Metal transport in mantle-derived magmas: New insights from natural samples, numerical modeling and experimental data

Séminaire de Antoine Benard (Laboratoire Magmas et Volcans)

There is a complex interplay between physicochemical conditions, volatile elements and metal transport in mantle-derived magmas. Of particular interest is the key role played by redox conditions on controlling the stability and solubility of phases formed from multivalent chalcophile elements (e.g. sulfur), which ultimately trap metals. In this talk, I will first present new analytical results on arc and intraplate magmatic systems, using vaious whole-rock and in situ geochemical technique.
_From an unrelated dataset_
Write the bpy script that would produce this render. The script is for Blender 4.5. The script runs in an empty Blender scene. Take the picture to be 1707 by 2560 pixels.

The data show that there is a critical dearth in some platinum-group elements (PGEs) in arc magmas, which is inconsistent with their putative oxidized nature inferred from sub-arc mantle peridotites. This can only be explained by the formation of phases trapping PGEs at the early stages of arc magma evolution. In the intraplate context, rare alkaline magmas formed on the ocean floor can record those early stages of evolution. Notably, intra-oceanic magmas record the formation of high-temperature salts, which capture several critical metals from the magma, including PGEs. Finally, I will show the results of recent ex situ (piston-cylinder) and in situ (synchrotron) experiments investigating those processes. Experimental products reveal the complexation between oxidized species of multivalent volatiles in magmas, as well as rapid reaction and solubilization of metals in high-temperature salts. Taken together, the results of this research unravel new processes of metal transport in magmas, which will also help in targeting critical resources for the energy transition.